#### GIVEN INSTRUCTION:
Write out the entries below exactly, starting at the first line and stopping after the line that contains "(.9, 1.3), mats=[JUJ])"; skip all pictures.

>> BEGIN ENTRIES

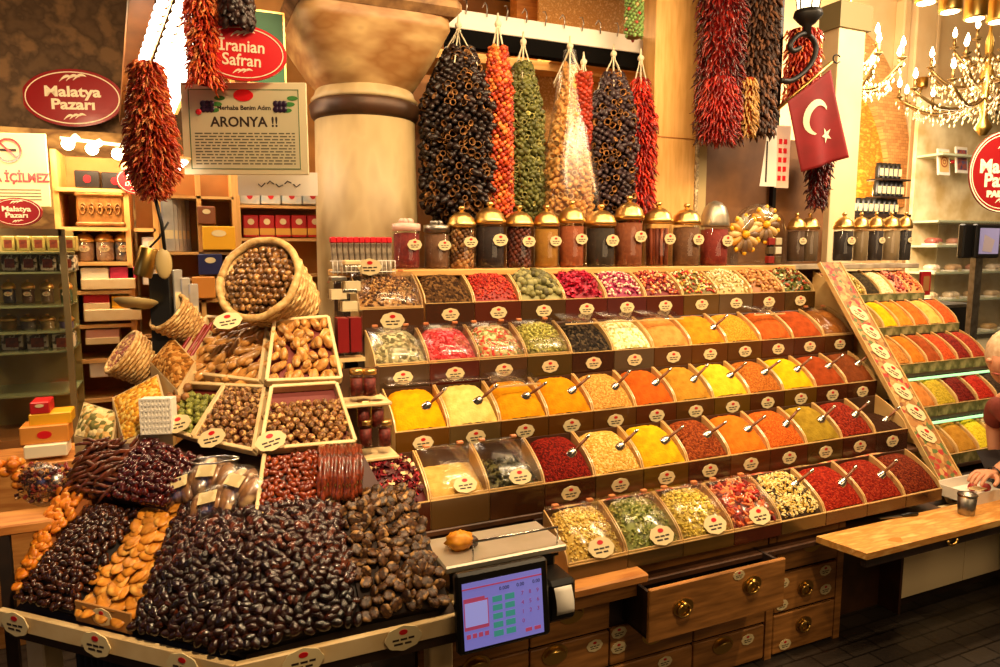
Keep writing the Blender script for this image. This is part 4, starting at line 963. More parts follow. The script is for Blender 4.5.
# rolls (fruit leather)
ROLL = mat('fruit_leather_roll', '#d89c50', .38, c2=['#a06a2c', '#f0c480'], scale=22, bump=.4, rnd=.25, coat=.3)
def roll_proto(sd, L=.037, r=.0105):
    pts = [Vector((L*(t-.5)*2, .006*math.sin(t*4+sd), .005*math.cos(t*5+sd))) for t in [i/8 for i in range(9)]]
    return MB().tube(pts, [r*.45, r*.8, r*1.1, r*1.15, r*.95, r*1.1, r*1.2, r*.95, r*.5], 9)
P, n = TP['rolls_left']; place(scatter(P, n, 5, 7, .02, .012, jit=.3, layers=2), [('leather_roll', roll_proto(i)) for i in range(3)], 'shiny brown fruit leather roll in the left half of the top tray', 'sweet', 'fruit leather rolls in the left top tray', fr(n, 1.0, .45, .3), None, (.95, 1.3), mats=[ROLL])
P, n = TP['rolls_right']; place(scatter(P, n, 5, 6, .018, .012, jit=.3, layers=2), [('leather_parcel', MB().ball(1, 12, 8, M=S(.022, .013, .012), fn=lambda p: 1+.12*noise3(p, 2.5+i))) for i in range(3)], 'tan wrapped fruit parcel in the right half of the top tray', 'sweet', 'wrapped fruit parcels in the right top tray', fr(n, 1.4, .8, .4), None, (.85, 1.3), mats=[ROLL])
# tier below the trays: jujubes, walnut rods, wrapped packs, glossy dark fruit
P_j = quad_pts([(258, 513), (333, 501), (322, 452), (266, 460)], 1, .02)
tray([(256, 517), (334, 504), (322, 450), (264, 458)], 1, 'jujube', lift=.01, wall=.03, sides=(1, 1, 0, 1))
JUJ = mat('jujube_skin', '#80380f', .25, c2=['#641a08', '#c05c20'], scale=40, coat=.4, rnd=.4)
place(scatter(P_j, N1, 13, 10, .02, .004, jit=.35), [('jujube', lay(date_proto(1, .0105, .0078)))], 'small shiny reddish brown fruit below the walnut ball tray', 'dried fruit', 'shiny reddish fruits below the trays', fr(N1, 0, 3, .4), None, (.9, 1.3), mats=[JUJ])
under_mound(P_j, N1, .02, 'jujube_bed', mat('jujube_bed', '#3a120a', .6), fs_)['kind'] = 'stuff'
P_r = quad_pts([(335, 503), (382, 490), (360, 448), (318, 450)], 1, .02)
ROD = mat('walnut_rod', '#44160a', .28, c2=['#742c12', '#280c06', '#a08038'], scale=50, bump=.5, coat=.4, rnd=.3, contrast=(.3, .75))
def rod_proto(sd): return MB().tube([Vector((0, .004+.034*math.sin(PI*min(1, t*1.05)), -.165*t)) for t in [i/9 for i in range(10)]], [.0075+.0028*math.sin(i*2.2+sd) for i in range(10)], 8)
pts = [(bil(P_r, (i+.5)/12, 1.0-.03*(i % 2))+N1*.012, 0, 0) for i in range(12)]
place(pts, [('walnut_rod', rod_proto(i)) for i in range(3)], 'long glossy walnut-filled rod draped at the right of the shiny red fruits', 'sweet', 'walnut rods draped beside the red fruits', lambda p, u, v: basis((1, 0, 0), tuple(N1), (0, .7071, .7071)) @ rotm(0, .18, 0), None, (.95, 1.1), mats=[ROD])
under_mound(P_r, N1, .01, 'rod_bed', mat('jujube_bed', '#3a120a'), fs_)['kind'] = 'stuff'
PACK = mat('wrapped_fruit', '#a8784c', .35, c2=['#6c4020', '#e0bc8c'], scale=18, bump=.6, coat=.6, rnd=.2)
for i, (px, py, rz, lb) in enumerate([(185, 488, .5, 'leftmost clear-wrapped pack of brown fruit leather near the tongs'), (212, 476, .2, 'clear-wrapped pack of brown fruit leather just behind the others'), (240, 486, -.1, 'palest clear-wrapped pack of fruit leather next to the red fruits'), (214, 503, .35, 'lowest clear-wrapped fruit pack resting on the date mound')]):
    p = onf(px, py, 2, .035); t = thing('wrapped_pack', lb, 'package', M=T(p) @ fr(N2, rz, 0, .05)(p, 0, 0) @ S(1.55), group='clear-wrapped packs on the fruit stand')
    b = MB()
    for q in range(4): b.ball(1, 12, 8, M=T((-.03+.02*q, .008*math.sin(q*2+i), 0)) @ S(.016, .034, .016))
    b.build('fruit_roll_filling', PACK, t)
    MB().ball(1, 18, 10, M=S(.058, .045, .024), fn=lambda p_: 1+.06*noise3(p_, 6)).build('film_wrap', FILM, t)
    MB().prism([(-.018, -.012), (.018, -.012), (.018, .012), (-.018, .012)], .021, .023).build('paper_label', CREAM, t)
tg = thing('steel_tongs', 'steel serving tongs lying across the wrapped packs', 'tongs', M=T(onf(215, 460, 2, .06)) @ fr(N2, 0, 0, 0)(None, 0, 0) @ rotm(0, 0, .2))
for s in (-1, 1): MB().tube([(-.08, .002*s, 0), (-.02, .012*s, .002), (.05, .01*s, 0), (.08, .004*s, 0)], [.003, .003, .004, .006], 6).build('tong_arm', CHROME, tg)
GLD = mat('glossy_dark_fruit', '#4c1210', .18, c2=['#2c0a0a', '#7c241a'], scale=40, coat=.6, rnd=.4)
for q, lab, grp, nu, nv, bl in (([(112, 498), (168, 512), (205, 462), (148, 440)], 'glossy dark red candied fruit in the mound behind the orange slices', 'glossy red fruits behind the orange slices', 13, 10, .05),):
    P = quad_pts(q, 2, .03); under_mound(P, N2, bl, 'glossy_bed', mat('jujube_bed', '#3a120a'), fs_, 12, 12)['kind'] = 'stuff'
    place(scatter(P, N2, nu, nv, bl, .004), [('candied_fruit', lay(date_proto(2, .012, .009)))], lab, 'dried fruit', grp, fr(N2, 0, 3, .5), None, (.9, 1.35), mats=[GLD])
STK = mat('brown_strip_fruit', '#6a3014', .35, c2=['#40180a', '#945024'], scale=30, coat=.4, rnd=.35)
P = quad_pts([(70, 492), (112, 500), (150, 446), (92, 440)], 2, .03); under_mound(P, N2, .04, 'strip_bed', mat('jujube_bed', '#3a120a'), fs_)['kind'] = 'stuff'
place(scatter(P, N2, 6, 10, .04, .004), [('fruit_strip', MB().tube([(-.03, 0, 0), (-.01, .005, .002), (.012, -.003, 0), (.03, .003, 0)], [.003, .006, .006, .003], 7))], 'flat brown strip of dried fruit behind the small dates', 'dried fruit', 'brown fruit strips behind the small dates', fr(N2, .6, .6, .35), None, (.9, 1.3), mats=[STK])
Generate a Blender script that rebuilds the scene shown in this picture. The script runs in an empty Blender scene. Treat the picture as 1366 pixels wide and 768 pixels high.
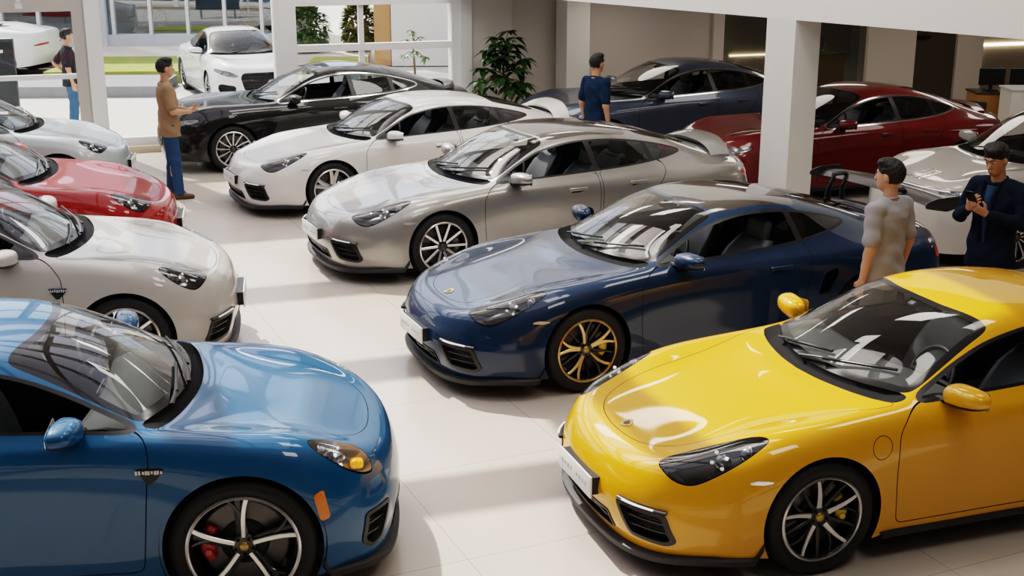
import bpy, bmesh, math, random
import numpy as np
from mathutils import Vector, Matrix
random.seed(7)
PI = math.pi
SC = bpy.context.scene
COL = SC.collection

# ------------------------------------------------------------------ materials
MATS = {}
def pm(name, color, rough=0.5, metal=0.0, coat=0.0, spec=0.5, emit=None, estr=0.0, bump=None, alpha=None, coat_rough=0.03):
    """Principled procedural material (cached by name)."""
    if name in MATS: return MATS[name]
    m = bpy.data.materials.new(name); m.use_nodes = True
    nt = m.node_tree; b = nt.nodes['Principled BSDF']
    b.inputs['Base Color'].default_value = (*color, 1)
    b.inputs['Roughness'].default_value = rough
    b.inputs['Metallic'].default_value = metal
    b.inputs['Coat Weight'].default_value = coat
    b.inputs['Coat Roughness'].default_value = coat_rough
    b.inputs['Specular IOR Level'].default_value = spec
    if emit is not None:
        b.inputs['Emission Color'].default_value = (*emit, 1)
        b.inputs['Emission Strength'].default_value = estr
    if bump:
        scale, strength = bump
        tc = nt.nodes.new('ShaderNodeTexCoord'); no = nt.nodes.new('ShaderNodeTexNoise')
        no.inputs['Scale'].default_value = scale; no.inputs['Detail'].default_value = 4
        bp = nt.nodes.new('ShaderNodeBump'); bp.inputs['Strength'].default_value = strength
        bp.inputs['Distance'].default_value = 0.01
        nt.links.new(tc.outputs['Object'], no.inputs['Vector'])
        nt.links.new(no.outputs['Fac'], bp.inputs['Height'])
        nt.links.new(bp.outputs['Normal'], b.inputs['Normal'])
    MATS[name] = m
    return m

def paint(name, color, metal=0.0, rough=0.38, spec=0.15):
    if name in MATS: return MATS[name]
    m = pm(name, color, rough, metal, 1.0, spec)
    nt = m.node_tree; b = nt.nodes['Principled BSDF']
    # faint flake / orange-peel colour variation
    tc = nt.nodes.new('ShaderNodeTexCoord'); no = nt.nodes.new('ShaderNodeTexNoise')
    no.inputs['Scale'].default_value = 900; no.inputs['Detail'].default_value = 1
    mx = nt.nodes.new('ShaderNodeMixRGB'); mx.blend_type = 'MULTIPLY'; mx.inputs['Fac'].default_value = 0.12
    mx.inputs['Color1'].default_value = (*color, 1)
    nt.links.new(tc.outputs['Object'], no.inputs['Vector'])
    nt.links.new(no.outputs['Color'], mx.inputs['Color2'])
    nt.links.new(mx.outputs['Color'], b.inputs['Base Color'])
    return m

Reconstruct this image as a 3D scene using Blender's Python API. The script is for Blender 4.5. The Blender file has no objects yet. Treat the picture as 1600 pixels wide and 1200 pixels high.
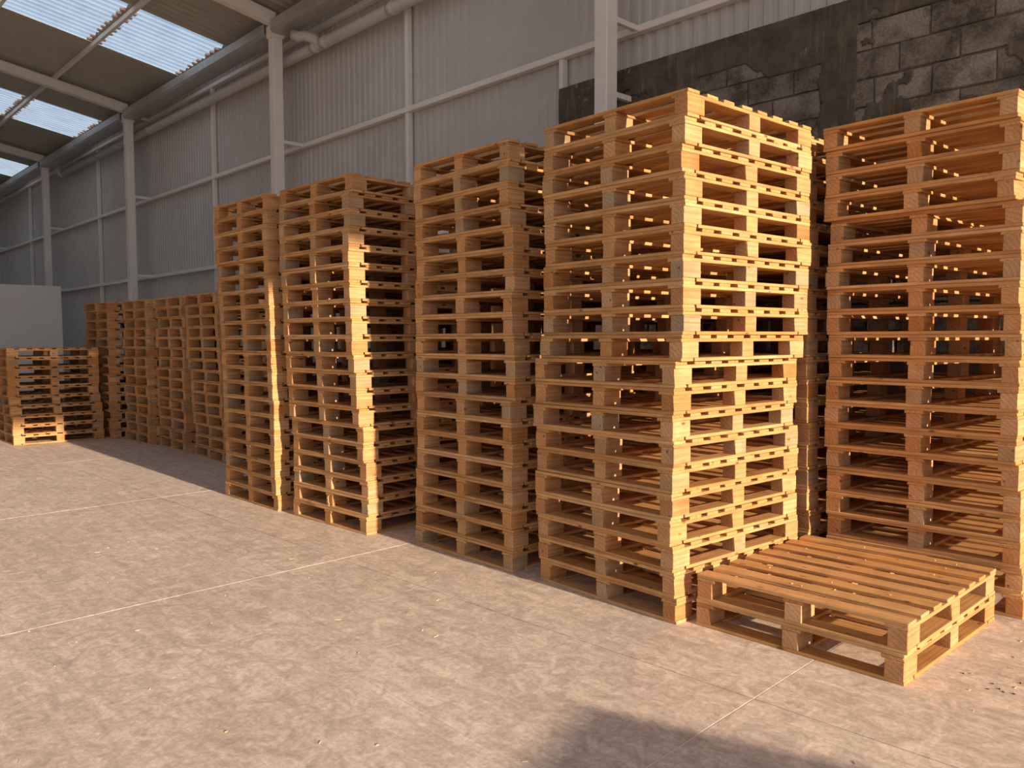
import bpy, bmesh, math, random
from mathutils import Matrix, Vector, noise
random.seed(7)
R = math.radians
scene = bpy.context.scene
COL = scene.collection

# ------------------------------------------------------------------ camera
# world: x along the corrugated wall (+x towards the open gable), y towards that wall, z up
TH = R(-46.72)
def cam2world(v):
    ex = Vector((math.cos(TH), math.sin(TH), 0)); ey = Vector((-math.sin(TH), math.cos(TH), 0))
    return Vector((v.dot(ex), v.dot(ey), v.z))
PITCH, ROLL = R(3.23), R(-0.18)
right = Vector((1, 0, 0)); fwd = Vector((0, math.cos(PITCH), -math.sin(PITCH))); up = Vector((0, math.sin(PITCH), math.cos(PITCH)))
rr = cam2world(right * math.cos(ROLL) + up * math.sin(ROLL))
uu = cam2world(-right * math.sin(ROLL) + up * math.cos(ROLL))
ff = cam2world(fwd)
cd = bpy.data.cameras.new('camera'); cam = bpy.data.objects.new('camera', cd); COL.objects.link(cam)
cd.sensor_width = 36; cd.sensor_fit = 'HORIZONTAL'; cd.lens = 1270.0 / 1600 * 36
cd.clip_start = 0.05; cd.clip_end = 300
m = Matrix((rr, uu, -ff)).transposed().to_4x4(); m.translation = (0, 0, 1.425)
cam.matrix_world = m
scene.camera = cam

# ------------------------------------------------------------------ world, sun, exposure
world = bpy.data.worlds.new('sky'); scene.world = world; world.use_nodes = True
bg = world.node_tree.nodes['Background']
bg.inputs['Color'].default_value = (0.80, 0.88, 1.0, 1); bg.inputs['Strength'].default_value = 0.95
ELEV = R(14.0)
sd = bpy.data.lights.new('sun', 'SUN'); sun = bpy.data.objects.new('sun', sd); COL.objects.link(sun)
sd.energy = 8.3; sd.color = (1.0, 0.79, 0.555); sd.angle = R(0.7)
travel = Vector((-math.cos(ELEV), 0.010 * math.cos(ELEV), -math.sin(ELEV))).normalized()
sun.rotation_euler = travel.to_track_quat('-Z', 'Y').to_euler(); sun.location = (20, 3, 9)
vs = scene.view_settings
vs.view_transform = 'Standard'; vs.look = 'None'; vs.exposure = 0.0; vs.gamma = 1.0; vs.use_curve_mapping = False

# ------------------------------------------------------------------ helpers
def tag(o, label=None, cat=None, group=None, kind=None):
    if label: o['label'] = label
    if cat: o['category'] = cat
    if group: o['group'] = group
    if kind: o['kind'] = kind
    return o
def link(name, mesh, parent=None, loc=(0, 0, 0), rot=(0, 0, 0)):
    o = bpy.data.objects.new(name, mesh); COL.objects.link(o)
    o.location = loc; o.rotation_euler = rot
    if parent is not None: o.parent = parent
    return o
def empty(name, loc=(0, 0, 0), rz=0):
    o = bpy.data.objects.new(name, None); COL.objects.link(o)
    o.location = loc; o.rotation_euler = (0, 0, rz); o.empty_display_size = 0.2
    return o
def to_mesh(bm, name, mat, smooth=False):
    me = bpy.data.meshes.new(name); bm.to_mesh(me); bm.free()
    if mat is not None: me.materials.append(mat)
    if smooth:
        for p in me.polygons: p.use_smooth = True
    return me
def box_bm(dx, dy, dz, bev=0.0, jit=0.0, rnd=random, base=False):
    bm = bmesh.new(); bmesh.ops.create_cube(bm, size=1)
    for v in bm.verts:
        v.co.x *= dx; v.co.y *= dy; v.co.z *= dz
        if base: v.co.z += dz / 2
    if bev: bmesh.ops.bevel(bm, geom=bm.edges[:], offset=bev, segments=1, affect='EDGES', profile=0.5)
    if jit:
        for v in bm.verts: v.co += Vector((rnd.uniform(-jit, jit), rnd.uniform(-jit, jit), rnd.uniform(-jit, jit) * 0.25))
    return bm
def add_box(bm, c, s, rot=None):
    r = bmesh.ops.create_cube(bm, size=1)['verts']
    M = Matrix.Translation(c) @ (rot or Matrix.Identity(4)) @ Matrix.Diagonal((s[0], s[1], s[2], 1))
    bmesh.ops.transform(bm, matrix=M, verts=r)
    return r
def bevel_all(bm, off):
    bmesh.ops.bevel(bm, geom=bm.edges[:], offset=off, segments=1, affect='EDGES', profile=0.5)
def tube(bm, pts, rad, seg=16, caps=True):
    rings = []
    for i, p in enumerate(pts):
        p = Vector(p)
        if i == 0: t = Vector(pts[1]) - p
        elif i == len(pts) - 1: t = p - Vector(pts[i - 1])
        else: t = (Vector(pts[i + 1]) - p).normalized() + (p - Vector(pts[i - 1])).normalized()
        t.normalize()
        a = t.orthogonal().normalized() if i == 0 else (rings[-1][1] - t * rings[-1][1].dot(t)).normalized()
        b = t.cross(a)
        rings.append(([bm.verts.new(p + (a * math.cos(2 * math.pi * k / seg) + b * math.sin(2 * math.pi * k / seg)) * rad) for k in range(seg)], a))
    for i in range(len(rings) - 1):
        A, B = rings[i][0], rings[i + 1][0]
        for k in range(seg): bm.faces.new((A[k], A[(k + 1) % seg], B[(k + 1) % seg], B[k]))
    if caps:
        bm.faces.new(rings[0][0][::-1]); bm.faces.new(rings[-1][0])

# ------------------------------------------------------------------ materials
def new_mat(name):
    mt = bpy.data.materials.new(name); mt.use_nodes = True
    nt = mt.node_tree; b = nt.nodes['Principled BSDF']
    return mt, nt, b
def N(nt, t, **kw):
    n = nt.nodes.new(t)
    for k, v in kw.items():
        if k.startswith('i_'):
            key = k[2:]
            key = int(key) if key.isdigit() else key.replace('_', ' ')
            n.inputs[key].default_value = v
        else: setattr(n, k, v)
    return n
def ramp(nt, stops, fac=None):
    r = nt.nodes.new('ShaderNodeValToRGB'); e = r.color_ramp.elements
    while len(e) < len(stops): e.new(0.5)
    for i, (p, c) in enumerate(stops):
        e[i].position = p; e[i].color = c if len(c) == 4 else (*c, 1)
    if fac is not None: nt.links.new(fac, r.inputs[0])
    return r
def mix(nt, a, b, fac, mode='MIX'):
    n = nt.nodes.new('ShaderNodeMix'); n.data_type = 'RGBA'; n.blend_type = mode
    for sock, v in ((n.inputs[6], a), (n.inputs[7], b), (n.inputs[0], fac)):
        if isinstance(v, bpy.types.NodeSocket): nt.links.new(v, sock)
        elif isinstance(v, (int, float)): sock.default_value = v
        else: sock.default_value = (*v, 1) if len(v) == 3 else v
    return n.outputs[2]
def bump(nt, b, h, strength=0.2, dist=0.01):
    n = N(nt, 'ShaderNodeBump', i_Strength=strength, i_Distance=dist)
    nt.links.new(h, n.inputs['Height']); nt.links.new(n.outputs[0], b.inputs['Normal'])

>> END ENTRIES

#### COMPLETED TASK:
Keep writing the Blender script for this image. This is part 4, starting at line 963. More parts follow. The script is for Blender 4.5.
# rolls (fruit leather)
ROLL = mat('fruit_leather_roll', '#d89c50', .38, c2=['#a06a2c', '#f0c480'], scale=22, bump=.4, rnd=.25, coat=.3)
def roll_proto(sd, L=.037, r=.0105):
    pts = [Vector((L*(t-.5)*2, .006*math.sin(t*4+sd), .005*math.cos(t*5+sd))) for t in [i/8 for i in range(9)]]
    return MB().tube(pts, [r*.45, r*.8, r*1.1, r*1.15, r*.95, r*1.1, r*1.2, r*.95, r*.5], 9)
P, n = TP['rolls_left']; place(scatter(P, n, 5, 7, .02, .012, jit=.3, layers=2), [('leather_roll', roll_proto(i)) for i in range(3)], 'shiny brown fruit leather roll in the left half of the top tray', 'sweet', 'fruit leather rolls in the left top tray', fr(n, 1.0, .45, .3), None, (.95, 1.3), mats=[ROLL])
P, n = TP['rolls_right']; place(scatter(P, n, 5, 6, .018, .012, jit=.3, layers=2), [('leather_parcel', MB().ball(1, 12, 8, M=S(.022, .013, .012), fn=lambda p: 1+.12*noise3(p, 2.5+i))) for i in range(3)], 'tan wrapped fruit parcel in the right half of the top tray', 'sweet', 'wrapped fruit parcels in the right top tray', fr(n, 1.4, .8, .4), None, (.85, 1.3), mats=[ROLL])
# tier below the trays: jujubes, walnut rods, wrapped packs, glossy dark fruit
P_j = quad_pts([(258, 513), (333, 501), (322, 452), (266, 460)], 1, .02)
tray([(256, 517), (334, 504), (322, 450), (264, 458)], 1, 'jujube', lift=.01, wall=.03, sides=(1, 1, 0, 1))
JUJ = mat('jujube_skin', '#80380f', .25, c2=['#641a08', '#c05c20'], scale=40, coat=.4, rnd=.4)
place(scatter(P_j, N1, 13, 10, .02, .004, jit=.35), [('jujube', lay(date_proto(1, .0105, .0078)))], 'small shiny reddish brown fruit below the walnut ball tray', 'dried fruit', 'shiny reddish fruits below the trays', fr(N1, 0, 3, .4), None, (.9, 1.3), mats=[JUJ])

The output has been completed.